Il matrimonio, quando c’è, non è più un rito di passaggio, ma di conferma.
Anche nelle giovani coppia, la parità è tutta da conquistare
A modificare i contenuti e i confini della famiglia tradizionale non è solo l’ordine delle scelte che facciamo, ma anche i rapporti di genere. «Un tempo la distinzione dei ruoli era netta: l’uomo lavorava, la donna si occupava della casa e dei bambini. Oggi i confini sono più labili perché molte di noi lavorano. E se da un lato questo ha portato alla formazione di giovani coppie “negoziali”, in cui cioè ci si percepisce e ci si rapporta come pari, dall’altro ha creato nuove tensioni. Soprattutto perché, come spiego nel mio ultimo libro La transizione alla genitorialità. Da coppie moderne a famiglie tradizionali (Il Mulino), all’arrivo del primo figlio la parità purtroppo ha una battuta d’arresto. Che riporta noi donne in una faticosa situazione di squilibrio» sottolinea la sociologa.
La famiglia tradizionale si “allunga”
Finora abbiamo parlato di contenuto. Adesso passiamo alla forma. La famiglia tradizionale oggi si “restringe” e si “allunga”, come un elastico. «All’inizio del ’900 era raro che un uomo vivesse abbastanza per veder nascere suo nipote. Oggi, invece, ogni bambino ha quasi sempre almeno un nonno e anche dei bisnonni. Ciò comporta che i ruoli generazionali non si avvicendino, ma si cumulino, e che il mondo relazionale cambi: ci sono meno rapporti orizzontali, ovvero con fratelli o cugini, e più rapporti verticali, con nonni o bisnonni» fa notare l’esperta.
Occhio alla distanza
Ma la forma della famiglia non si disegna solo attraverso gli assi principali, ovvero ruoli e rapporti: si definisce anche nello spazio che occupa e, soprattutto, in quello che lascia libero. Ne è convinta Valeria Locati, psicoterapeuta (conosciuta su Instagram come @unapsicologaincitta), che ha scritto La distanza che cura (Mondadori). «Nelle famiglie di oggi c’è più presenza e più partecipazione. Da un lato questa iper-comunicazione è un bene, dall’altro ingombra. Sempre più spesso non esiste uno spazio sufficiente per potersi guardare negli occhi, una misura che permetta alle due generazioni di confrontarsi, perché o si è troppo appiccicati o si è troppo lontani. Non metto a fuoco nulla se l’altro è il prolungamento del mio naso, né scorgo alcunché se è così lontano da non riconoscerlo» spiega Locati.

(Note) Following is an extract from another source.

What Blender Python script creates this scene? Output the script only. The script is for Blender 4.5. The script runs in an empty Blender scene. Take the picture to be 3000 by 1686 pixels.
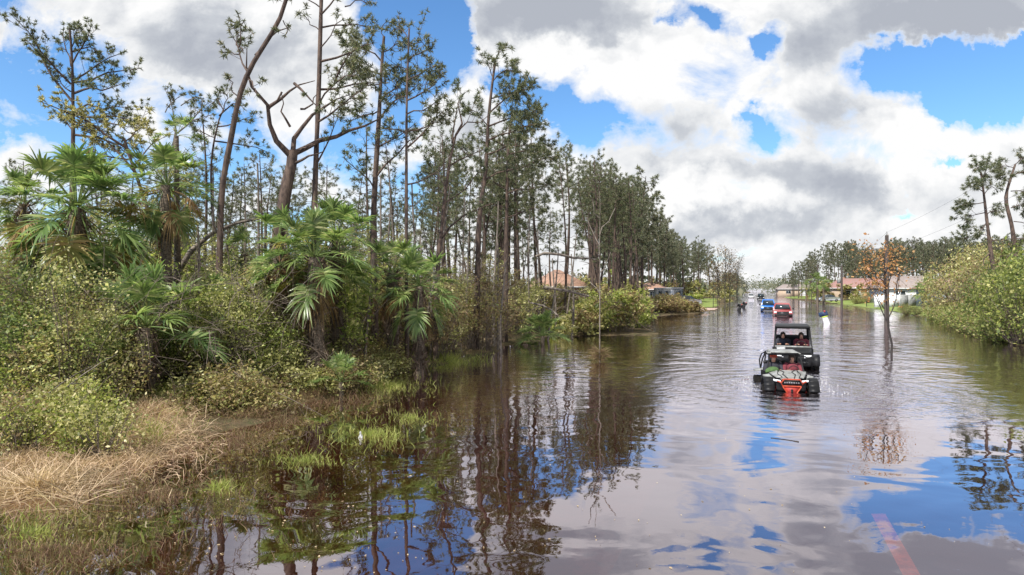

E il rischio è che, se i sistemi familiari non lasciano andare, i ragazzi arrivino a tradire loro stessi: ci si libera dai genitori solo se si garantisce di non cambiare.
Come possiamo trovare quella distanza “sana”, che cura?
«Dandosi tempo senza alzare barriere né creare assenze, allargando lo sguardo, riflettendo su chi è venuto prima di noi, allenandosi. Come in una danza a due, in cui le richieste sono quelle di armonia, sincronicità, direzione ed equilibrio: ci si avvicina, si esegue il passo, ci si lega all’altro e poi si lascia andare» conclude l’esperta. A ripetizione: vicino e lontano, pieno e vuoto hanno senso solo così. Come ha senso prendere atto che il contenuto è cambiato. E che anche la forma non è più quella di una volta. Ma la famiglia tradizionale continua a esistere: imperfetta, mutevole, a volte faticosa e ingombrante, ma spesso straordinaria. È il luogo in cui si cresce, si sbaglia, si ama. Non sempre segue le regole scritte, ma continua a cercare un equilibrio nuovo, fatto di legami che si scelgono ogni giorno. In fondo, non è questo che conta?